Revans strongly held that the key to improving performance lay not with 'experts' but with practitioners themselves. Hence he devised Action Learning as a process whereby the participant studies his own actions and experience in conjunction with others in small groups called action learning sets. (source: Wikipedia)

I have been part of an Action Learning Set which has just finished meeting due to a member moving away. (This is the third time in three sets I've been part of that  someone has moved away, prompting my own reflection on how long people stay in posts in the voluntary sector.) Looking back over notes from our set meetings, I was surprised to discover that we met only 9 times in just over 2 years (with a year long gap in the middle) and that our 5 set members were only all together for one full set meeting and the introductory session. This contrasted with sets I've been part of previously with 4 members in which we met more regularly and pretty much were all able to attend all sessions. Despite the flux in participation and gaps between sessions of my latest set, we've shared some deep learning, become very open with each other and gained hugely from the process.

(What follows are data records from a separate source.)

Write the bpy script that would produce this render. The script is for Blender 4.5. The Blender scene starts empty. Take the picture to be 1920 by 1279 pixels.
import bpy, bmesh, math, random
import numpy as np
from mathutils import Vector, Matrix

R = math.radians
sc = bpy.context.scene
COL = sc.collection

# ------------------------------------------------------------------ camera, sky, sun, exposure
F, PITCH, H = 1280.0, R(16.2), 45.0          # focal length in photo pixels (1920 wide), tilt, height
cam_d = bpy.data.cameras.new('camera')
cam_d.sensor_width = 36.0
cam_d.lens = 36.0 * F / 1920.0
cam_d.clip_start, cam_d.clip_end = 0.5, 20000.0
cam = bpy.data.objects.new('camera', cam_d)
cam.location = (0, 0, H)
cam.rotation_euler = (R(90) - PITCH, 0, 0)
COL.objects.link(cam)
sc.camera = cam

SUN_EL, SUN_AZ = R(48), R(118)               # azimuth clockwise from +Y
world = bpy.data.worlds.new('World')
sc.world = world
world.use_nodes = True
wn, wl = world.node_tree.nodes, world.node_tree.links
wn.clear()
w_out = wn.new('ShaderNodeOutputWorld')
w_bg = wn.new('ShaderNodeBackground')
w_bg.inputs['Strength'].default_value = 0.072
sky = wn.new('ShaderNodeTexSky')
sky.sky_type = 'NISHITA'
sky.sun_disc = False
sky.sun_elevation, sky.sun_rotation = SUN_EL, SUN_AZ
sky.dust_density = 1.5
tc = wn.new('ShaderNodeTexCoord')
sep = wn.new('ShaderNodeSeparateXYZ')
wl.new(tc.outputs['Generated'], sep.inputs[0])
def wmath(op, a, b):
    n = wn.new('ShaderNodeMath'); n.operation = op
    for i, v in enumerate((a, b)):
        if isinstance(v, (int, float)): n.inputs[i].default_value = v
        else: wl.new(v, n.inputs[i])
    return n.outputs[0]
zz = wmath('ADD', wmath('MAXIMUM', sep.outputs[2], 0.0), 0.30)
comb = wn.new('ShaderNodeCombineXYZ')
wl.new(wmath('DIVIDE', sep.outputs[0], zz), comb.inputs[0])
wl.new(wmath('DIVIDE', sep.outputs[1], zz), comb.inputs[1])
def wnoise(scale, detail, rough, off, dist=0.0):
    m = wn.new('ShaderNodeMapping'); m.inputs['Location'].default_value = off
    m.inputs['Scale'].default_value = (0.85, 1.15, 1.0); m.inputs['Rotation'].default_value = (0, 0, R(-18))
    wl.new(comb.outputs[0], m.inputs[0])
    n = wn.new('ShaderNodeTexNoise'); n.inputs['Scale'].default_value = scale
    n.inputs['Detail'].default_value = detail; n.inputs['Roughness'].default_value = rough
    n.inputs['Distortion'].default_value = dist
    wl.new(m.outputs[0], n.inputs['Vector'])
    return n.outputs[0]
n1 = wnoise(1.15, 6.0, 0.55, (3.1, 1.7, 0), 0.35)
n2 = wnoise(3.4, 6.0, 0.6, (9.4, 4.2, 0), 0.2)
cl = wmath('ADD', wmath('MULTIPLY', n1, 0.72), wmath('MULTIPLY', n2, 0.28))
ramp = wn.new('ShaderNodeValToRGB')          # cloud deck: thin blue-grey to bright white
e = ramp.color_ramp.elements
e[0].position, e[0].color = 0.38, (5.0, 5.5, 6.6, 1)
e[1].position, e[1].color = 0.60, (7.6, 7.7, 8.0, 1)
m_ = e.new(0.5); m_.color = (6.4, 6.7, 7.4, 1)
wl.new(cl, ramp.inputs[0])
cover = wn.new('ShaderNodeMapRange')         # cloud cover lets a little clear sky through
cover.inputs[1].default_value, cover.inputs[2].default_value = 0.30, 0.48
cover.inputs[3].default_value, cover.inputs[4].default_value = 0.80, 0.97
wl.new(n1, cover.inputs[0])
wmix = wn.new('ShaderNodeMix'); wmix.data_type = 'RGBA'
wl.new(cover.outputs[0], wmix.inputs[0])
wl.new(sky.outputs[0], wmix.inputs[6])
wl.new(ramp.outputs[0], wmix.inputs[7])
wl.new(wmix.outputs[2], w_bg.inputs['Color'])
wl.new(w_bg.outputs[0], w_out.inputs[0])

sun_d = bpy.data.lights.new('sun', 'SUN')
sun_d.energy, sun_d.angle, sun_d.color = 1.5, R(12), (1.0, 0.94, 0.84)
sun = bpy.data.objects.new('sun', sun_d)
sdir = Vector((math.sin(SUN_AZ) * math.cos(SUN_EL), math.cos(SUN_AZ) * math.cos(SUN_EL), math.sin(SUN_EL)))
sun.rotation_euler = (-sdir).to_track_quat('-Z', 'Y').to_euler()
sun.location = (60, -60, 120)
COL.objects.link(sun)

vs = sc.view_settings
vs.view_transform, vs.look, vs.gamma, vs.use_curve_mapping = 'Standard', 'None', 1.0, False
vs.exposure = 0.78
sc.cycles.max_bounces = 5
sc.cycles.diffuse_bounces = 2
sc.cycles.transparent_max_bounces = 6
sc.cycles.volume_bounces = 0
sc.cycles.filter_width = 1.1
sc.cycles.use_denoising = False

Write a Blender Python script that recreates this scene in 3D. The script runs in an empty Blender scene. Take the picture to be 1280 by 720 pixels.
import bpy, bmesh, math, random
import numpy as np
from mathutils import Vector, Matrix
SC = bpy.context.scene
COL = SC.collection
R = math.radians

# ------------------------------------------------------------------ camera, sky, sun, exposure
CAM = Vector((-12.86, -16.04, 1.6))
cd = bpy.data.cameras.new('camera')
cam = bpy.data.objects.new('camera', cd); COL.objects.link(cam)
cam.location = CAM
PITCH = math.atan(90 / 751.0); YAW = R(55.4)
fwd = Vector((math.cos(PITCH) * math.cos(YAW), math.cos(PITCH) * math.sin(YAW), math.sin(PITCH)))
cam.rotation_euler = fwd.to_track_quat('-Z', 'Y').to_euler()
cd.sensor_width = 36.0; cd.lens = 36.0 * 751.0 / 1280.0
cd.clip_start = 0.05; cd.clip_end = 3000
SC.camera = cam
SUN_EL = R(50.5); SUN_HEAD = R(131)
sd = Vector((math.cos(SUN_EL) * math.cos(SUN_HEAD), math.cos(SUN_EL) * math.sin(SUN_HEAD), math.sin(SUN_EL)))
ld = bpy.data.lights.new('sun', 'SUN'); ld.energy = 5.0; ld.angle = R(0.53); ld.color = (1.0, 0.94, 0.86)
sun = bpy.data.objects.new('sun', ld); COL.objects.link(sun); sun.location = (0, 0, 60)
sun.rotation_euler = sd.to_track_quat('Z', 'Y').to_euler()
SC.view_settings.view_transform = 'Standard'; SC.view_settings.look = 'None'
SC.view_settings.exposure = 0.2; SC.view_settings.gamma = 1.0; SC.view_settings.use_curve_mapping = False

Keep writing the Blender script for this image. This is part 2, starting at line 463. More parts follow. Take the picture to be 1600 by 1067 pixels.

A member of the set who works in the public sector feels that it has fundamentally changed the way she works and approaches things. Rather than things going round and round in her head, she starts to focus in on the issue and look at what she can do to change things, using action learning type questioning on herself.

At the end of every set meeting we reflect on what we've learned, often focussing on what we've learned about ourselves, the set, and the world. It has been interesting to look back and read the reflections of four people who were new to the process and see that their reflections on the set swiftly shifted from worries about the way that they were supporting, along with fears about presenting and being questioned to expressions of comfort with the interactions, trust, going with the flow and the robustness of the process. It feels as though one thing which has really emerged from this particular set is how the use of the sorts of questions we use in action learning are so useful in our work. Here are a selection of reflections from set members:

"I didn't realise action learning questions are so much use in other contexts"
"it struck me thinking about how this approach could help with my team, it works beyond the set meetings - there arer wider-reaching consequences"
"It's amazing how you can bring any issue and it works"
"I don't know anywhere else that you can achieve so much in such a short space of time"
"The set is a powerful way of unpacking things that are complicated - you can sort out things, and leave with clear thinking and actions instead of the muddle you came in with"

I can hugely recommend action learning. If you can identify a set member with experience of action learning you can probably manage with a self-facilitated set. Then the only cost is time and perhaps the hire of an appropriate room. You will need a space which is comfortable and in which you won't be interrupted. We like to meet away from our own places of work. If you have access to some budget I would recommend identifying and working with an experienced facilitator (there are a number listed on this site), they can really help the set to work in creative ways. One thing to remember in relation to identifying set members is that no-one in the set should have line management responsibilities for any other set member. Other than this, it is fine for set members to all be from the same organisation, although I think there is a lot to be gained from being part of a set with people who work in different sectors, in different sorts of roles, and in different geographical areas.